On the multiple-choice section, irony shows up in device-identification stems. You'll see a few lines of Latin and a question like "Which literary device is used in these lines?" or a question asking what effect a device creates, similar to practice questions that ask which device advances the theme of inevitability and destiny. To answer, you need to translate accurately first, then notice the gap between what's said and what's true.

No released FRQ has used the word "irony" verbatim, but the analytical essay and short-answer questions reward exactly this skill. If you're asked how Vergil characterizes Aeneas or develops the theme of fate in lines 418-440, pointing to the dramatic irony of "o fortunati," quoting the Latin, translating it, and explaining what the audience knows that Aeneas doesn't is a textbook high-scoring move. The rule for any device on AP Latin: name it, cite the Latin, explain the effect. Naming alone earns nothing.

Irony vs Dramatic Irony

Irony is the umbrella term for any gap between appearance and reality. Dramatic irony is one specific type, where the audience knows something the character doesn't. If an MCQ asks broadly what device creates tension in Aeneas's praise of Carthage, "irony" works. But if the answer choices include both "irony" and "dramatic irony," pick the more precise one. In lines 418-440, the effect depends entirely on the reader's knowledge of Rome's future, which makes it dramatic irony specifically.

Key things to remember about Irony

  • Irony is the gap between what is said or expected and what is actually true, and it comes in three types: verbal, situational, and dramatic.

  • The signature AP Latin example is Aeneid 1.418-440, where Aeneas exclaims "o fortunati" about the Carthaginians, not knowing Carthage will become Rome's mortal enemy.

  • Aeneas's praise is sincere, so the irony there is dramatic and situational, not verbal; the exam expects you to distinguish the types.

  • Catching irony depends on precise reading of the Latin in context (LOs 1.2.A-1.2.C), because a word like fortunati is only ironic once context undercuts it.

  • On essays and short answers, never just name irony; quote the Latin, translate it accurately, and explain the effect on theme or characterization.

  • Vergil uses irony to develop the theme of fate, positioning the reader with the gods who see destiny while the characters stay blind to it.

Frequently asked questions about Irony

What is irony in AP Latin?

Irony is a literary device where the apparent meaning of words or events differs from the real meaning or outcome. In the AP Latin syllabus it's most visible in Aeneid 1.418-440, where Aeneas envies the Carthaginians building the city fated to be Rome's greatest enemy.
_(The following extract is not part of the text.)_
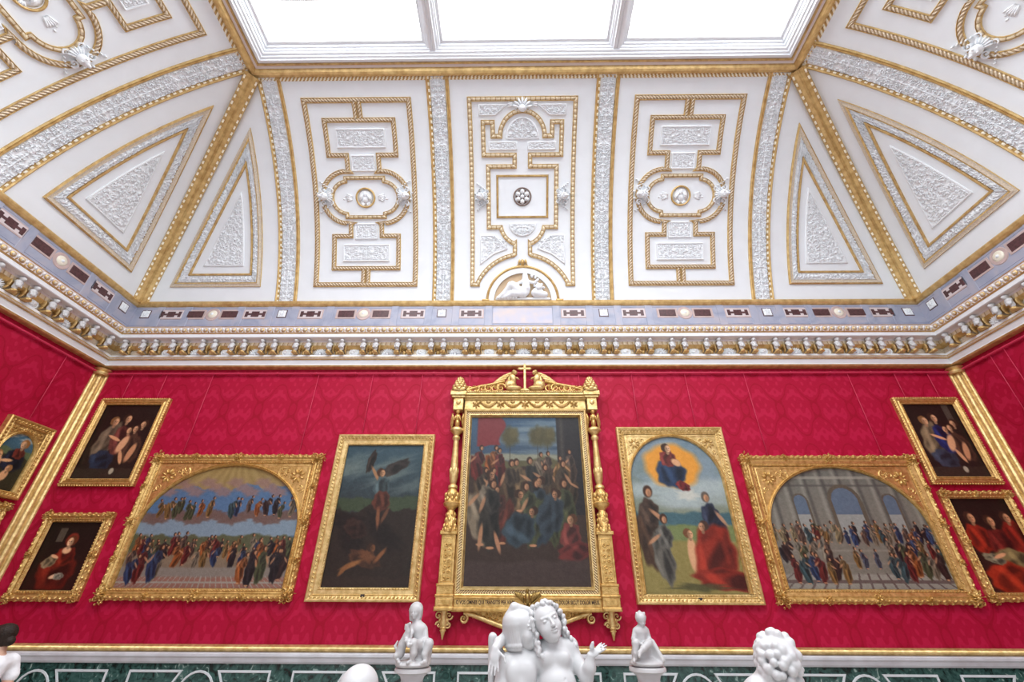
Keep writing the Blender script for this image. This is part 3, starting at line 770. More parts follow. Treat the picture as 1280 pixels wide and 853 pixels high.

Is Aeneas being sarcastic when he says 'o fortunati' in Aeneid Book 1?

No. Aeneas genuinely envies the Carthaginians because they have a city and he doesn't. The irony is dramatic and situational, created by what the reader knows about Carthage's doomed future, not by Aeneas's tone. Calling it sarcasm (verbal irony) on the exam would be wrong.

What's the difference between irony and dramatic irony?

Irony is the general category covering any gap between appearance and reality. Dramatic irony is the specific type where the audience knows something a character doesn't, which is exactly what happens when Vergil's Roman readers watch Aeneas praise the walls of their future enemy.

Does the AP Latin exam ask me to identify irony?

Yes, device identification appears in multiple-choice questions about the required Latin passages, and analytical essays reward you for explaining how devices like irony create meaning. The key is always citing the specific Latin and explaining the effect, not just naming the device.

Where does irony appear in Aeneid 1.418-440?

The clearest moment is Aeneas's exclamation "o fortunati, quorum iam moenia surgunt!" He calls the Carthaginians fortunate as their walls rise, but readers know those walls belong to Rome's future enemy and that Dido's story ends in tragedy. The thriving construction imagery makes the irony hit harder.